As greybeard says, your mom's life is her own, however I just wanted to let you know of the special connection that you both share.

Best regards.
 

Krewster

Well-known member
Well she may be accused of poor judgement (Merc 45 Uran w Nept "red" triangulating via semi-octile family aspects)...

but she seems to have a more exciting (or play-oriented) life than many her age (Sun midpoint/apexes Jup tri-decile Uran to make the 54-108-54 triangle)...

and her Ven knows how to turn on the charm (1 min-orbed bi-quintile to Nept and a novile to the Moon, etc)...

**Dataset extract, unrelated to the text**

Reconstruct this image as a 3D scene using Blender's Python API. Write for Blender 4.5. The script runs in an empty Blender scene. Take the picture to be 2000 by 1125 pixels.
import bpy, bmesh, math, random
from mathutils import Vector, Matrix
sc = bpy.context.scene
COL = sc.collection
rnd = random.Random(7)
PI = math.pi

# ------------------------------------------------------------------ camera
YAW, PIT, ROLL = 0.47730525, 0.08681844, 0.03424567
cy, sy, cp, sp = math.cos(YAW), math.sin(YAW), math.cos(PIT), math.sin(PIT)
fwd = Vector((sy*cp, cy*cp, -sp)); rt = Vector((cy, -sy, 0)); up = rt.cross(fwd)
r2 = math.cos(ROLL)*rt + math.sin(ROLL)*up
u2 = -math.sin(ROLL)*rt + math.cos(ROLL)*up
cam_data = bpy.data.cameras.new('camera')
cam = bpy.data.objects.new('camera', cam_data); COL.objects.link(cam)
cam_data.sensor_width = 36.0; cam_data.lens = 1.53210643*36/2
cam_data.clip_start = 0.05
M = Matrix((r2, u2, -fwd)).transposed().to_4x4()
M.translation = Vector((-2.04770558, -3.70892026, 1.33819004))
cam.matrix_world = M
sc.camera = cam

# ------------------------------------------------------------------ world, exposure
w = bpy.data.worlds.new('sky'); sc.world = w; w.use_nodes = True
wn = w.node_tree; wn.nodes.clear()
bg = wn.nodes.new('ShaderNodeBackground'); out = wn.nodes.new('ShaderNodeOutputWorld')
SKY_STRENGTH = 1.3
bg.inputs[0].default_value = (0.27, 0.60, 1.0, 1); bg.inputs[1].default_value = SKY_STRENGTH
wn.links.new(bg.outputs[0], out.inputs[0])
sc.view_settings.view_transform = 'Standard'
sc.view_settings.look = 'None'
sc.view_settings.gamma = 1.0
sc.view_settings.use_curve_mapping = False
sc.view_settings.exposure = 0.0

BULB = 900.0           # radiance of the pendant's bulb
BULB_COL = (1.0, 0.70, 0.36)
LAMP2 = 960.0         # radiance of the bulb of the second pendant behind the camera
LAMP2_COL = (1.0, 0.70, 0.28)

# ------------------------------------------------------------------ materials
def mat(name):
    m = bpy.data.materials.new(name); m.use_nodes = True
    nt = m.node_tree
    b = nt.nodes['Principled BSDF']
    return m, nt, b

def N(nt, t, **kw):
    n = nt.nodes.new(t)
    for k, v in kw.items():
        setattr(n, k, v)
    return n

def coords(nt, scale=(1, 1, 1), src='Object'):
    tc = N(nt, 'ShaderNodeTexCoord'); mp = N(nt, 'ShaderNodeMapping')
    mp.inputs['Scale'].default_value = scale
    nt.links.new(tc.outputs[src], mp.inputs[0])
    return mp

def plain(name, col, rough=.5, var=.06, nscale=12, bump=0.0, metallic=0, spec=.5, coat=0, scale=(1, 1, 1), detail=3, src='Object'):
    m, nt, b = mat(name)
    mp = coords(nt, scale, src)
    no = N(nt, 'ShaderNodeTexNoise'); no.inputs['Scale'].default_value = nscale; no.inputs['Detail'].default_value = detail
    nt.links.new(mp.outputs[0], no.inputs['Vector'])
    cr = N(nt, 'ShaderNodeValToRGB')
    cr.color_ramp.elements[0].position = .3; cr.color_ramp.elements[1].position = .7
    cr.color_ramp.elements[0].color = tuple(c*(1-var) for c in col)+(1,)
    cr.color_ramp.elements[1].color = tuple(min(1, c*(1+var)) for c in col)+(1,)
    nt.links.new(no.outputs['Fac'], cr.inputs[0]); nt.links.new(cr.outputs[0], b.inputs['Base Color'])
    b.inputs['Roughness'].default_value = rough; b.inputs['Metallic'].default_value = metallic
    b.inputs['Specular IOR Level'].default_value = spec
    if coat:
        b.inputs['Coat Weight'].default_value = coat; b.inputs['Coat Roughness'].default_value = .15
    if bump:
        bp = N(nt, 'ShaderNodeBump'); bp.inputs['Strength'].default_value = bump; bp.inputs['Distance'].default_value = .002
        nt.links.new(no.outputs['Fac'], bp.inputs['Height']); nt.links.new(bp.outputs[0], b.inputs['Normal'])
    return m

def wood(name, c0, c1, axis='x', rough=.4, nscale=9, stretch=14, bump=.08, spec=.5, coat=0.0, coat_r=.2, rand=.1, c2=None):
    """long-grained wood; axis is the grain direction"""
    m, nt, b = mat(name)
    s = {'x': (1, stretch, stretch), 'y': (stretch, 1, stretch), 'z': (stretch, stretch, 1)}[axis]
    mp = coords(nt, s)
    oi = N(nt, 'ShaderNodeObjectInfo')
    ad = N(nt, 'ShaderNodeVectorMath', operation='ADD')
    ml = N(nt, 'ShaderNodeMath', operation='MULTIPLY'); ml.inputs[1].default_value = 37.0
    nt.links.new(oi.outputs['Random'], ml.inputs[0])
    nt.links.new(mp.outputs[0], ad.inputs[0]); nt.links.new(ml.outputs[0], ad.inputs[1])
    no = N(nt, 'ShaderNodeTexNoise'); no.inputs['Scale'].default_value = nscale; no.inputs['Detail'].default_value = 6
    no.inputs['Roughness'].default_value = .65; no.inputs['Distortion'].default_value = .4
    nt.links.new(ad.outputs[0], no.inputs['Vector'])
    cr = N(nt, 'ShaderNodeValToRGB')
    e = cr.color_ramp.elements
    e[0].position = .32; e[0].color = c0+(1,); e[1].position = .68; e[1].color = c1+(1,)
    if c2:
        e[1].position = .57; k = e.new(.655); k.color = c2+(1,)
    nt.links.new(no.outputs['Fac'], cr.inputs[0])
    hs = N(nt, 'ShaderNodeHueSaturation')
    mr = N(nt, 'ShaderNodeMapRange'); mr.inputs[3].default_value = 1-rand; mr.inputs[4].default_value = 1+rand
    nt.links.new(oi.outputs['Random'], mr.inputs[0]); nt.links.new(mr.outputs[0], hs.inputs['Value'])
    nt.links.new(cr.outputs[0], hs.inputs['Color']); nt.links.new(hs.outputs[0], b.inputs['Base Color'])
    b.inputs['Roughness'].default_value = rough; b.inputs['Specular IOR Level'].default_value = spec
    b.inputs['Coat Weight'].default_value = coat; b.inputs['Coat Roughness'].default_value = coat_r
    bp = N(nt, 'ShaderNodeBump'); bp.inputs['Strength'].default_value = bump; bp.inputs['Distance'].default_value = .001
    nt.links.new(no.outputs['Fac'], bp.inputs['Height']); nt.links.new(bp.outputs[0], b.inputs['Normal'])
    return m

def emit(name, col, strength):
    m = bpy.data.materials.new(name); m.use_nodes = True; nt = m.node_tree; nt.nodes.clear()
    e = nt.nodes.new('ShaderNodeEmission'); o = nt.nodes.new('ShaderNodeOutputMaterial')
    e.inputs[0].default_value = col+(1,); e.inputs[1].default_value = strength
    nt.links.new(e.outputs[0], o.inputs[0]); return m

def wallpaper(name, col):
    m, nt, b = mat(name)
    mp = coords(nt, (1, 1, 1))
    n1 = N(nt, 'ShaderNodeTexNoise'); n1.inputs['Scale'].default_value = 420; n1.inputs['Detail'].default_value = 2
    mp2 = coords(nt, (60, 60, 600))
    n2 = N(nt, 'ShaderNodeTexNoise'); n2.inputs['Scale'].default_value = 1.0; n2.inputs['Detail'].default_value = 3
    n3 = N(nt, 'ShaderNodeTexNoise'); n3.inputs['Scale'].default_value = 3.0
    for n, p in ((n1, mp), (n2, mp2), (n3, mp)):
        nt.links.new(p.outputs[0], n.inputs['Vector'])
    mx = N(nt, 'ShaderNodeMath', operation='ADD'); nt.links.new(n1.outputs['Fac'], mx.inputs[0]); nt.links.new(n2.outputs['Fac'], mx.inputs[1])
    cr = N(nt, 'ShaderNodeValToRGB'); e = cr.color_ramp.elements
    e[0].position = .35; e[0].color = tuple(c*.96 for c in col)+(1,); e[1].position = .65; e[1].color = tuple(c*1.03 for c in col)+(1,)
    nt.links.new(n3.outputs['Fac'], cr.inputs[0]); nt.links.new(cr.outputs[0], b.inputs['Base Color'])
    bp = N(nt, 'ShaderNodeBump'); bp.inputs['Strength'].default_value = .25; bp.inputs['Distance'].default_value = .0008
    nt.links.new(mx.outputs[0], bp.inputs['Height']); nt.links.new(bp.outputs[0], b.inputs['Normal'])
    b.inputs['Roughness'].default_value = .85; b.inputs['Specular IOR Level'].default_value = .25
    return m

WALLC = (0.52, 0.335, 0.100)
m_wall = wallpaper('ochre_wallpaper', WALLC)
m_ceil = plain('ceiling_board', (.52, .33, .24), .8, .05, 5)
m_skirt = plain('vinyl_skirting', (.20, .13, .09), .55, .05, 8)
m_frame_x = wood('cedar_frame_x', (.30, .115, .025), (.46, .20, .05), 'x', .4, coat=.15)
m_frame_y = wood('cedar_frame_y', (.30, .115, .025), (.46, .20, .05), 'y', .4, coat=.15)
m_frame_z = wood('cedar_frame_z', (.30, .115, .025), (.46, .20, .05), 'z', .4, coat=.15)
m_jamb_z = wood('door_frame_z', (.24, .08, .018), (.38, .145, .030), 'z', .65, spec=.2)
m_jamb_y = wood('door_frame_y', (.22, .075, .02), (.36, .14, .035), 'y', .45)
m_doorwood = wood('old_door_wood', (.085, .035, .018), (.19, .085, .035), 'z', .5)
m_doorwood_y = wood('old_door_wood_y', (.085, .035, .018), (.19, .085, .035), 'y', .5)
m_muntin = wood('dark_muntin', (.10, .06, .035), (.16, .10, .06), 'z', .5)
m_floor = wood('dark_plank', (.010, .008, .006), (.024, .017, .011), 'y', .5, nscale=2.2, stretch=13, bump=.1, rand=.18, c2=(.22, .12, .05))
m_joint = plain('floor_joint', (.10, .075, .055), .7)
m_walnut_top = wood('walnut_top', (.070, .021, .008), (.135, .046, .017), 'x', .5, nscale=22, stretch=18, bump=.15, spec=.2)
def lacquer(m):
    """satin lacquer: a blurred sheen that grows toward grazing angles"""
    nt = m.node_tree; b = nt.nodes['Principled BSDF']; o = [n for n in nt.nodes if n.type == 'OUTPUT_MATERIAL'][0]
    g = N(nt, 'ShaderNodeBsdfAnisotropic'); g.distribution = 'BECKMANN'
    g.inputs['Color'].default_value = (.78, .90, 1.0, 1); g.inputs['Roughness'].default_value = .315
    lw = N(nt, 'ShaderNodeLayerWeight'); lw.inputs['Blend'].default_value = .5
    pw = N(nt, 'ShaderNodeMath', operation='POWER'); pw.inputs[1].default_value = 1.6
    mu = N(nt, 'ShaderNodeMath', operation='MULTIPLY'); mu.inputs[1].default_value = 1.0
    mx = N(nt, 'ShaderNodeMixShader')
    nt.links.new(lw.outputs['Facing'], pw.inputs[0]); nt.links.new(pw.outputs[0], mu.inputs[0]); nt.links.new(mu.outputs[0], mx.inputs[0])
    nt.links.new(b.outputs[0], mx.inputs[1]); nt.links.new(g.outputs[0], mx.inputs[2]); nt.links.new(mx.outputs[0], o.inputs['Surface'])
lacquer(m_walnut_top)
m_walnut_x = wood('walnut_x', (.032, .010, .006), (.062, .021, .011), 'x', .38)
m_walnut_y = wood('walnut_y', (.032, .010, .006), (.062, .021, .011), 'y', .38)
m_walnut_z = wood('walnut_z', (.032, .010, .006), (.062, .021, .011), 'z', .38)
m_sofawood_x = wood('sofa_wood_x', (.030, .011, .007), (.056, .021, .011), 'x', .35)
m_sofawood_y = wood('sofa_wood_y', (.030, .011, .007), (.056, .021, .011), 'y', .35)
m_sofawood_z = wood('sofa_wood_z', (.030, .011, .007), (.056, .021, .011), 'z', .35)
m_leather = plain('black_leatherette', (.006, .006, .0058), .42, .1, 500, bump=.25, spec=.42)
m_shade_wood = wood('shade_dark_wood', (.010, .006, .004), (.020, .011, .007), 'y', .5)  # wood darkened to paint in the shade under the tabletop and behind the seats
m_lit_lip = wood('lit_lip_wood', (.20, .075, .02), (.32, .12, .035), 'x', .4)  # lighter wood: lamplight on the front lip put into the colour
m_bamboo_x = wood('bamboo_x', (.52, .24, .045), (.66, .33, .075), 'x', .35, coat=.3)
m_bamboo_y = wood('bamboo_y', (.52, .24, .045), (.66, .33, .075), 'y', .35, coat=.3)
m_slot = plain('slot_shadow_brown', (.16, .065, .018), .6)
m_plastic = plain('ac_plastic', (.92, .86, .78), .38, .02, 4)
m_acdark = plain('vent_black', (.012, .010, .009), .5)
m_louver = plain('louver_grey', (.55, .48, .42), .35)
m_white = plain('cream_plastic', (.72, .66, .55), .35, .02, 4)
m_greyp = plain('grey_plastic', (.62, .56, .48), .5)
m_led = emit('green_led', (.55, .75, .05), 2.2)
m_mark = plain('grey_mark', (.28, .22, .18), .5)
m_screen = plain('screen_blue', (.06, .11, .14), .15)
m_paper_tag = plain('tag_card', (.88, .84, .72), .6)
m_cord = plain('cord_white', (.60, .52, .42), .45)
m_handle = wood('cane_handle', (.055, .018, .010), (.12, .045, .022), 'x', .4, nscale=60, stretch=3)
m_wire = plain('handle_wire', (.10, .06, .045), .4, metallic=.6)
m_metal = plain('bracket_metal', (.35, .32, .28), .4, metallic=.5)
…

Perhaps her experiences/behavior emphasized in your post can be chalked up to that tight Mars 90 Pluto (needing to be in-charge of something?) and her 13 min tight-orbed Ven undecile Jup (need to cast one's vulnerability into the social wind?)....
 

tr1nity

Well-known member
Thank you tr1nity! :) How would someone activate the grand trine?

Only the two of you can activate it, it's your special pattern. I would say because the Sun(identity) and Moon (heart) are involved, just keep the communication going and it should flow with ease.
Good Luck with everything.

PS There is a discussion on Grand Trines currently in natal astrology which you might like to read.
 

Flowergirl

Well-known member
People with Sun in the 7th may tend to see themselves (their identity) through a partner and it may be difficult for them to see/experience their identity on their own. It is part of the journey your mother's soul chose to take on in this lifetime. Best you can do is to respect her experience and make peace with it.